MID Devon District Council has reduced the risk it believes its failed housebuilding firm 3 Rivers can now cause.
At its recent audit committee meeting, the council revealed its updated corporate risk register, which outlines issues it thinks pose the biggest risks to it.
It has reduced both the risk of delivering the 3 Rivers closedown plan and the reputational impact of the failed firm on the authority from a rating of eight to three.
Even though the developer is now defunct, some residents have persisted with questions, keen for a deeper post-mortem examination than the one carried out by the scrutiny committee last year.

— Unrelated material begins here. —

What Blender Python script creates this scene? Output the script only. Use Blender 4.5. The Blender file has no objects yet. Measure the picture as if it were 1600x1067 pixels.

That investigation set out 10 “lessons learned”, while the council’s Liberal Democrat leader Luke Taylor (Bradninch) has pledged not to launch any more council-owned companies.
But the full financial impact of the 3 Rivers debacle on the authority is still playing out, and it’s this area that many residents’ questions focus on.
With a new chair of the audit committee elected at the meeting – Cllr Lloyd Knight (Lib Dem, Cullompton Padbrook) – questions about 3 Rivers’ finances yet again featured in public questions.
Resident Nick Quinn asked the committee whether it would look into the £3.7 million the council paid for land at Knowle Lane, Cullompton, given that it has subsequently reduced the value of the land to £1.7 million.
“It was already known this land was not worth £3.66 million, so this purchase breached the council’s financial regulations on the acquisition of assets, which state that all purchases or leasing of land and buildings shall be on the best financial terms that can be obtained for the council,” he said.
“Will the audit committee please look into this breach?”
He also asked whether the audit committee would look into whether an overpayment to 3 Rivers meant the company could repay loans which it otherwise couldn’t afford.
And he queried why some assets the council bought from 3 Rivers weren’t on the list presented to the audit committee, notably parking spaces at Halberton and architectural drawings for the “failed Park Nursery development”.
On the downgrading of risk, Cllr Rhys Roberts (Conservative, Cadbury) said he understood why the closedown plan appeared to be lower risk, given an application to strike the company off as a company was about to be submitted, but queried the situation with the reputational risk.
“That risk-rating has also decreased, but I would argue the reputational damage is still significant to officers and the council as a whole, and so I’d be interested to hear what the thinking was behind that,” he said.
Stephen Carr, corporate performance and improvement manager, said risk ratings were decided by officers and, in relation to 3 Rivers, by the senior leadership team.
The council said it would provide a written answer to Mr Quinn’s questions within 10 days.